Nobel recipient to give speech

Nobel Prize winner Richard Smalley will speak at Sam Houston State University April 9 at 2 p.m. in the Olson Auditorium of Academic Building 4. His speech will be part of the university’s Distinguished Lecturer Series.

The topic of his presentation at SHSU will be energy, and will pertain to the war in Iraq and the instability of oil prices. He said energy is the single most important problem we have today.

Smalley, a chemistry professor at Rice University, has been involved in many research projects dealing with nanotechnology, fullerenes and energy.

While Smalley was attending the University of Chicago, he and his colleagues developed supersonic beam laser spectroscopy, a powerful technique in chemical physics. In 1996, Smalley received the Nobel Prize in Chemistry for his discovery of fullerenes and his work with nanotechnology.

In a presentation he gave, Smalley said nanotechnology, “holds the answer, to the extent there are answers, to most of our pressing material needs.” Smalley also founded the Center for Nanoscale Science and Technology at Rice University, and he continues to do cutting-edge research there.

Fullerenes are also known as buckyballs or Buckminsterfullerenes. According to the Oak Ridge National Library, fullerenes are clusters of carbon atoms that were discovered in a research laboratory among the by-products of laser-vaporized graphite. Their hollow, spherical structure earned them the name “buckyballs” and “fullerenes” because they resembled the bizarre domes created by architect Buckminster Fuller.

Smalley is chairman of the board and co-founder of Carbon Nanotechnologies, Inc., a company that produces fullerenes for commercial use.
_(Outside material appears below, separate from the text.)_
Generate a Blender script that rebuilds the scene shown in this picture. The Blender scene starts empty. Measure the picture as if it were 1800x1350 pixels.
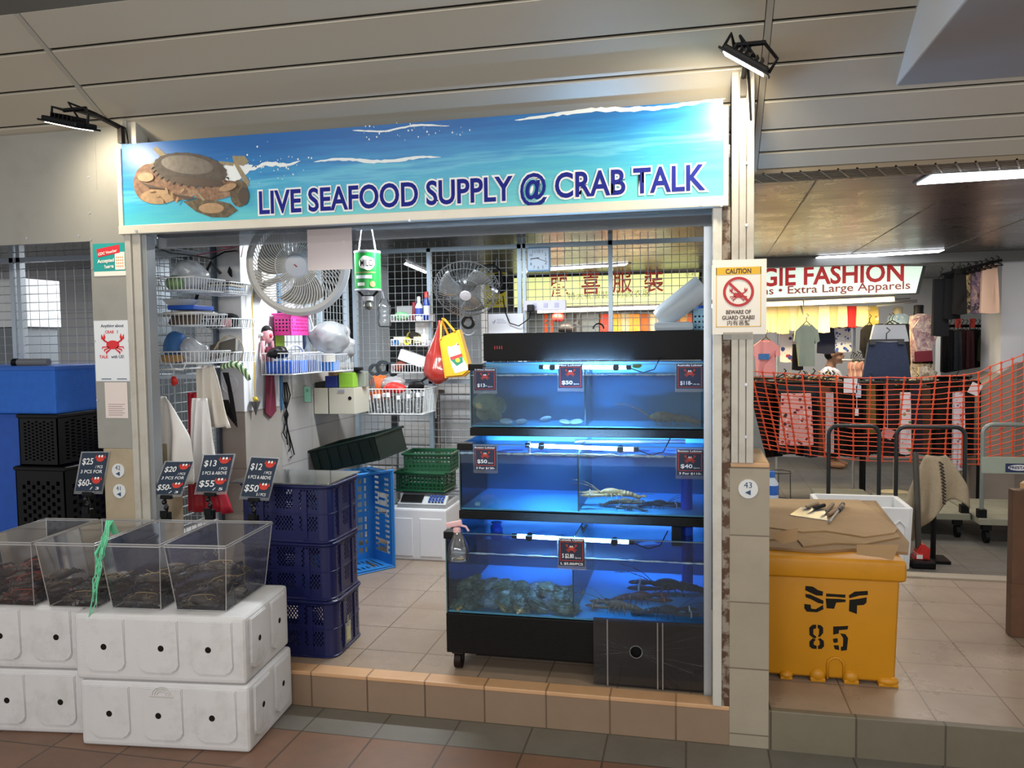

Smalley founded the Smalley Research Group at Rice University, which consists of mostly graduate students and postdoctoral associates. The group’s Web site says its goal is to do research into the science of nanotechnology and to investigate the properties of single walled carbon nanotubes, which are also called buckytubes. The tubes offer electrical, thermal, and mechanical properties that can be used to improve various products and services.

The group works to bring nonotechnology into the stages of production, purification, analysis and assembly so that they can eventually be used to help the problems of the world.

Smalley attended Hope College in Michigan, the University of Michigan and Princeton University. He has worked as a research chemist, a faculty member at Princeton University and he also worked in the James Frank Institute at the University of Chicago before coming to Rice University in 1976.

Smalley said he became interested in science through the influence of his mother.

“We (my mother and I) spent hours together collecting single-celled organisms from a local pond and watching them with a microscope she had received as a gift from my father,” Smalley said in his autobiography. “This play…was a wonderful preparation for my later career as an experimentalist working on the frontiers of chemistry and physics.”

In the autobiography Smalley also said he decided he wanted to pursue a career in science when Sputnik was launched in 1957. He said the excitement of the launch and his belief that “science and technology was going to be where the action was in the coming decades” were what drove him to pursue the field as a career.